**Instructions for the task**. Omit all images. Write out the rest of the material exactly.

----------

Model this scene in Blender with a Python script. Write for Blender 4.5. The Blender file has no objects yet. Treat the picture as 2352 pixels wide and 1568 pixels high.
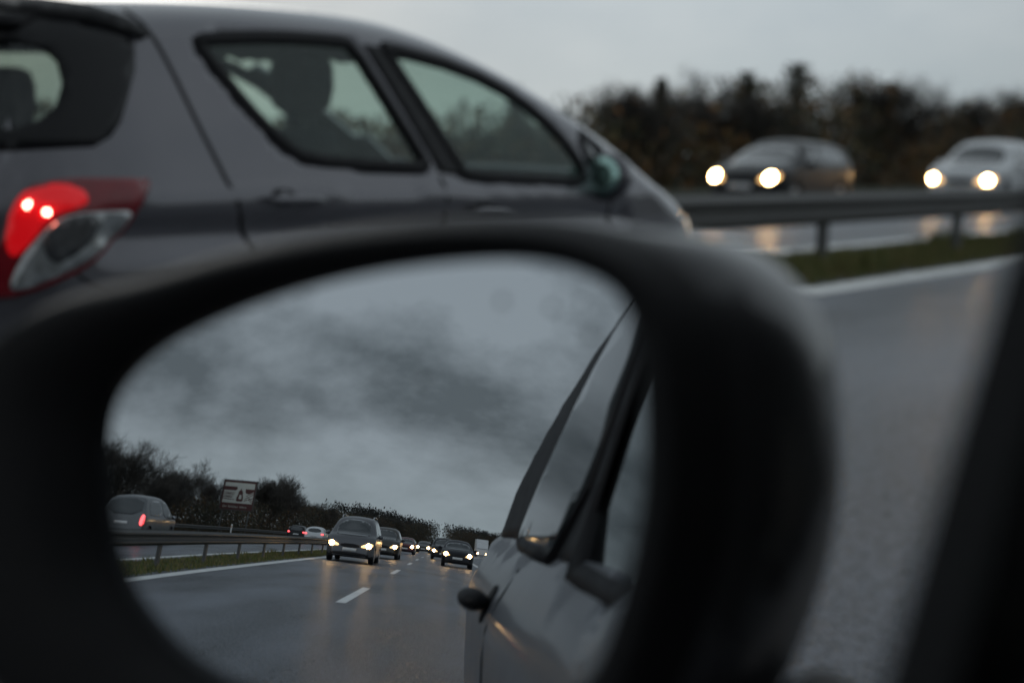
import bpy, bmesh, math, random
from mathutils import Vector, Matrix, noise
from mathutils.bvhtree import BVHTree
from mathutils.geometry import delaunay_2d_cdt
R = math.radians
SC = bpy.context.scene
COL = SC.collection
random.seed(11)
# ---------------------------------------------------------------- camera
EYE = Vector((0, 0, 1.0965))
YAW, PITCH, ROLL = 0.627782, -0.1333, 0.0279364
fw = Vector((-math.sin(YAW)*math.cos(PITCH), math.cos(YAW)*math.cos(PITCH), math.sin(PITCH)))
rt = Vector((math.cos(YAW), math.sin(YAW), 0)); up = rt.cross(fw)
r2 = rt*math.cos(ROLL) + up*math.sin(ROLL); u2 = -rt*math.sin(ROLL) + up*math.cos(ROLL)
cam = bpy.data.cameras.new('camera'); camo = bpy.data.objects.new('camera', cam); COL.objects.link(camo)
m = Matrix((r2, u2, -fw)).transposed().to_4x4(); m.translation = EYE
camo.matrix_world = m
cam.sensor_width = 36; cam.lens = 3267.76/2352*36
cam.clip_start = 0.005; cam.clip_end = 6000
cam.dof.use_dof = True; cam.dof.focus_distance = 1.15; cam.dof.aperture_fstop = 50/10.5
SC.camera = camo
# ---------------------------------------------------------------- world
def nn(nt, t, **kw):
    n = nt.nodes.new(t)
    for k, v in kw.items():
        if k in n.inputs: n.inputs[k].default_value = v
        else: setattr(n, k, v)
    return n
SUN_EL, SUN_AZ = R(7), R(-60)
w = bpy.data.worlds.new('World'); SC.world = w; w.use_nodes = True
nt = w.node_tree; nt.nodes.clear(); lk = nt.links.new
tc = nn(nt, 'ShaderNodeTexCoord')
sky = nn(nt, 'ShaderNodeTexSky', sky_type='NISHITA', sun_disc=False, sun_elevation=SUN_EL, sun_rotation=SUN_AZ)
sky.air_density = 1.5; sky.dust_density = 3.0
sep = nn(nt, 'ShaderNodeSeparateXYZ'); lk(tc.outputs['Generated'], sep.inputs[0])
# project the direction on a cloud layer
mz = nn(nt, 'ShaderNodeMath', operation='ADD'); lk(sep.outputs[2], mz.inputs[0]); mz.inputs[1].default_value = 0.16
mzx = nn(nt, 'ShaderNodeMath', operation='MAXIMUM'); lk(mz.outputs[0], mzx.inputs[0]); mzx.inputs[1].default_value = 0.05
dx = nn(nt, 'ShaderNodeMath', operation='DIVIDE'); lk(sep.outputs[0], dx.inputs[0]); lk(mzx.outputs[0], dx.inputs[1])
dy = nn(nt, 'ShaderNodeMath', operation='DIVIDE'); lk(sep.outputs[1], dy.inputs[0]); lk(mzx.outputs[0], dy.inputs[1])
cb = nn(nt, 'ShaderNodeCombineXYZ'); lk(dx.outputs[0], cb.inputs[0]); lk(dy.outputs[0], cb.inputs[1])
cld = nn(nt, 'ShaderNodeMapping'); cld.inputs['Scale'].default_value = (1, 1, 2.1); cld.inputs['Location'].default_value = (.37, .1, .2); lk(tc.outputs['Generated'], cld.inputs[0])
n1 = nn(nt, 'ShaderNodeTexNoise', Scale=5.2, Detail=8.0, Roughness=0.56, Distortion=0.0); lk(cld.outputs[0], n1.inputs['Vector'])
gz = nn(nt, 'ShaderNodeValToRGB'); lk(sep.outputs[2], gz.inputs[0])      # thicker cloud bank low over the horizon
for i, (p_, v_) in enumerate([(0.0, .60), (.05, .57), (.11, .495), (.17, .50), (.25, .60), (.5, .55)]):
    e_ = gz.color_ramp.elements[i] if i < 2 else gz.color_ramp.elements.new(p_)
    e_.position = p_; e_.color = (v_, v_, v_, 1)
gm_ = nn(nt, 'ShaderNodeMath', operation='ADD'); lk(n1.outputs['Fac'], gm_.inputs[0]); lk(gz.outputs[0], gm_.inputs[1])
gs_ = nn(nt, 'ShaderNodeMath', operation='SUBTRACT'); lk(gm_.outputs[0], gs_.inputs[0]); gs_.inputs[1].default_value = .5
cr = nn(nt, 'ShaderNodeValToRGB'); lk(gs_.outputs[0], cr.inputs[0])
cr.color_ramp.elements[0].position = 0.37; cr.color_ramp.elements[0].color = (0.150, 0.172, 0.190, 1)
cr.color_ramp.elements[1].position = 0.65; cr.color_ramp.elements[1].color = (0.40, 0.44, 0.475, 1)
# brighter toward the +y (front) half of the sky and in a band over the horizon
fr = nn(nt, 'ShaderNodeMapRange'); lk(sep.outputs[1], fr.inputs[0])
fr.inputs[1].default_value = -0.6; fr.inputs[2].default_value = 0.75; fr.inputs[3].default_value = 0.0; fr.inputs[4].default_value = 1.0
mixf = nn(nt, 'ShaderNodeMix', data_type='RGBA'); lk(fr.outputs[0], mixf.inputs[0]); lk(cr.outputs[0], mixf.inputs[6])
crf = nn(nt, 'ShaderNodeValToRGB'); lk(n1.outputs['Fac'], crf.inputs[0])
crf.color_ramp.elements[0].position = 0.35; crf.color_ramp.elements[0].color = (0.49, 0.56, 0.62, 1)
crf.color_ramp.elements[1].position = 0.62; crf.color_ramp.elements[1].color = (0.60, 0.655, 0.70, 1)
lk(crf.outputs[0], mixf.inputs[7])
hz = nn(nt, 'ShaderNodeMapRange', interpolation_type='SMOOTHSTEP'); lk(sep.outputs[2], hz.inputs[0])
hz.inputs[1].default_value = 0.0; hz.inputs[2].default_value = 0.13; hz.inputs[3].default_value = 1.0; hz.inputs[4].default_value = 0.0
hm = nn(nt, 'ShaderNodeMath', operation='MULTIPLY'); lk(hz.outputs[0], hm.inputs[0]); hm.inputs[1].default_value = 0.65
mixh = nn(nt, 'ShaderNodeMix', data_type='RGBA'); lk(hm.outputs[0], mixh.inputs[0]); lk(mixf.outputs[2], mixh.inputs[6])
mixh.inputs[7].default_value = (0.50, 0.56, 0.575, 1)
bgc = nn(nt, 'ShaderNodeBackground', Strength=0.78); lk(mixh.outputs[2], bgc.inputs[0])
bgs = nn(nt, 'ShaderNodeBackground', Strength=0.05); lk(sky.outputs[0], bgs.inputs[0])
ms = nn(nt, 'ShaderNodeMixShader', Fac=0.06); lk(bgc.outputs[0], ms.inputs[1]); lk(bgs.outputs[0], ms.inputs[2])
ow = nn(nt, 'ShaderNodeOutputWorld'); lk(ms.outputs[0], ow.inputs[0])
sl = bpy.data.lights.new('sun', 'SUN'); sl.energy = 0.5; sl.angle = R(40); sl.color = (1, .95, .88)
so = bpy.data.objects.new('sun', sl); COL.objects.link(so)
so.rotation_euler = (R(90)-SUN_EL, 0, -SUN_AZ+math.pi)
SC.view_settings.view_transform = 'Standard'; SC.view_settings.look = 'None'
SC.view_settings.exposure = 0.40; SC.view_settings.gamma = 1
SC.cycles.use_denoising = True; SC.cycles.max_bounces = 10; SC.cycles.transparent_max_bounces = 16; SC.cycles.glossy_bounces = 6
SC.cycles.sample_clamp_indirect = 5; SC.cycles.sample_clamp_direct = 60; SC.cycles.caustics_reflective = True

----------

**Task answer**.
Model this scene in Blender with a Python script. Write for Blender 4.5. The Blender file has no objects yet. Treat the picture as 2352 pixels wide and 1568 pixels high.
import bpy, bmesh, math, random
from mathutils import Vector, Matrix, noise
from mathutils.bvhtree import BVHTree
from mathutils.geometry import delaunay_2d_cdt
R = math.radians
SC = bpy.context.scene
COL = SC.collection
random.seed(11)
# ---------------------------------------------------------------- camera
EYE = Vector((0, 0, 1.0965))
YAW, PITCH, ROLL = 0.627782, -0.1333, 0.0279364
fw = Vector((-math.sin(YAW)*math.cos(PITCH), math.cos(YAW)*math.cos(PITCH), math.sin(PITCH)))
rt = Vector((math.cos(YAW), math.sin(YAW), 0)); up = rt.cross(fw)
r2 = rt*math.cos(ROLL) + up*math.sin(ROLL); u2 = -rt*math.sin(ROLL) + up*math.cos(ROLL)
cam = bpy.data.cameras.new('camera'); camo = bpy.data.objects.new('camera', cam); COL.objects.link(camo)
m = Matrix((r2, u2, -fw)).transposed().to_4x4(); m.translation = EYE
camo.matrix_world = m
cam.sensor_width = 36; cam.lens = 3267.76/2352*36
cam.clip_start = 0.005; cam.clip_end = 6000
cam.dof.use_dof = True; cam.dof.focus_distance = 1.15; cam.dof.aperture_fstop = 50/10.5
SC.camera = camo
# ---------------------------------------------------------------- world
def nn(nt, t, **kw):
    n = nt.nodes.new(t)
    for k, v in kw.items():
        if k in n.inputs: n.inputs[k].default_value = v
        else: setattr(n, k, v)
    return n
SUN_EL, SUN_AZ = R(7), R(-60)
w = bpy.data.worlds.new('World'); SC.world = w; w.use_nodes = True
nt = w.node_tree; nt.nodes.clear(); lk = nt.links.new
tc = nn(nt, 'ShaderNodeTexCoord')
sky = nn(nt, 'ShaderNodeTexSky', sky_type='NISHITA', sun_disc=False, sun_elevation=SUN_EL, sun_rotation=SUN_AZ)
sky.air_density = 1.5; sky.dust_density = 3.0
sep = nn(nt, 'ShaderNodeSeparateXYZ'); lk(tc.outputs['Generated'], sep.inputs[0])
# project the direction on a cloud layer
mz = nn(nt, 'ShaderNodeMath', operation='ADD'); lk(sep.outputs[2], mz.inputs[0]); mz.inputs[1].default_value = 0.16
mzx = nn(nt, 'ShaderNodeMath', operation='MAXIMUM'); lk(mz.outputs[0], mzx.inputs[0]); mzx.inputs[1].default_value = 0.05
dx = nn(nt, 'ShaderNodeMath', operation='DIVIDE'); lk(sep.outputs[0], dx.inputs[0]); lk(mzx.outputs[0], dx.inputs[1])
dy = nn(nt, 'ShaderNodeMath', operation='DIVIDE'); lk(sep.outputs[1], dy.inputs[0]); lk(mzx.outputs[0], dy.inputs[1])
cb = nn(nt, 'ShaderNodeCombineXYZ'); lk(dx.outputs[0], cb.inputs[0]); lk(dy.outputs[0], cb.inputs[1])
cld = nn(nt, 'ShaderNodeMapping'); cld.inputs['Scale'].default_value = (1, 1, 2.1); cld.inputs['Location'].default_value = (.37, .1, .2); lk(tc.outputs['Generated'], cld.inputs[0])
n1 = nn(nt, 'ShaderNodeTexNoise', Scale=5.2, Detail=8.0, Roughness=0.56, Distortion=0.0); lk(cld.outputs[0], n1.inputs['Vector'])
gz = nn(nt, 'ShaderNodeValToRGB'); lk(sep.outputs[2], gz.inputs[0])      # thicker cloud bank low over the horizon
for i, (p_, v_) in enumerate([(0.0, .60), (.05, .57), (.11, .495), (.17, .50), (.25, .60), (.5, .55)]):
    e_ = gz.color_ramp.elements[i] if i < 2 else gz.color_ramp.elements.new(p_)
    e_.position = p_; e_.color = (v_, v_, v_, 1)
gm_ = nn(nt, 'ShaderNodeMath', operation='ADD'); lk(n1.outputs['Fac'], gm_.inputs[0]); lk(gz.outputs[0], gm_.inputs[1])
gs_ = nn(nt, 'ShaderNodeMath', operation='SUBTRACT'); lk(gm_.outputs[0], gs_.inputs[0]); gs_.inputs[1].default_value = .5
cr = nn(nt, 'ShaderNodeValToRGB'); lk(gs_.outputs[0], cr.inputs[0])
cr.color_ramp.elements[0].position = 0.37; cr.color_ramp.elements[0].color = (0.150, 0.172, 0.190, 1)
cr.color_ramp.elements[1].position = 0.65; cr.color_ramp.elements[1].color = (0.40, 0.44, 0.475, 1)
# brighter toward the +y (front) half of the sky and in a band over the horizon
fr = nn(nt, 'ShaderNodeMapRange'); lk(sep.outputs[1], fr.inputs[0])
fr.inputs[1].default_value = -0.6; fr.inputs[2].default_value = 0.75; fr.inputs[3].default_value = 0.0; fr.inputs[4].default_value = 1.0
mixf = nn(nt, 'ShaderNodeMix', data_type='RGBA'); lk(fr.outputs[0], mixf.inputs[0]); lk(cr.outputs[0], mixf.inputs[6])
crf = nn(nt, 'ShaderNodeValToRGB'); lk(n1.outputs['Fac'], crf.inputs[0])
crf.color_ramp.elements[0].position = 0.35; crf.color_ramp.elements[0].color = (0.49, 0.56, 0.62, 1)
crf.color_ramp.elements[1].position = 0.62; crf.color_ramp.elements[1].color = (0.60, 0.655, 0.70, 1)
lk(crf.outputs[0], mixf.inputs[7])
hz = nn(nt, 'ShaderNodeMapRange', interpolation_type='SMOOTHSTEP'); lk(sep.outputs[2], hz.inputs[0])
hz.inputs[1].default_value = 0.0; hz.inputs[2].default_value = 0.13; hz.inputs[3].default_value = 1.0; hz.inputs[4].default_value = 0.0
hm = nn(nt, 'ShaderNodeMath', operation='MULTIPLY'); lk(hz.outputs[0], hm.inputs[0]); hm.inputs[1].default_value = 0.65
mixh = nn(nt, 'ShaderNodeMix', data_type='RGBA'); lk(hm.outputs[0], mixh.inputs[0]); lk(mixf.outputs[2], mixh.inputs[6])
mixh.inputs[7].default_value = (0.50, 0.56, 0.575, 1)
bgc = nn(nt, 'ShaderNodeBackground', Strength=0.78); lk(mixh.outputs[2], bgc.inputs[0])
bgs = nn(nt, 'ShaderNodeBackground', Strength=0.05); lk(sky.outputs[0], bgs.inputs[0])
ms = nn(nt, 'ShaderNodeMixShader', Fac=0.06); lk(bgc.outputs[0], ms.inputs[1]); lk(bgs.outputs[0], ms.inputs[2])
ow = nn(nt, 'ShaderNodeOutputWorld'); lk(ms.outputs[0], ow.inputs[0])
sl = bpy.data.lights.new('sun', 'SUN'); sl.energy = 0.5; sl.angle = R(40); sl.color = (1, .95, .88)
so = bpy.data.objects.new('sun', sl); COL.objects.link(so)
so.rotation_euler = (R(90)-SUN_EL, 0, -SUN_AZ+math.pi)
SC.view_settings.view_transform = 'Standard'; SC.view_settings.look = 'None'
SC.view_settings.exposure = 0.40; SC.view_settings.gamma = 1
SC.cycles.use_denoising = True; SC.cycles.max_bounces = 10; SC.cycles.transparent_max_bounces = 16; SC.cycles.glossy_bounces = 6
SC.cycles.sample_clamp_indirect = 5; SC.cycles.sample_clamp_direct = 60; SC.cycles.caustics_reflective = True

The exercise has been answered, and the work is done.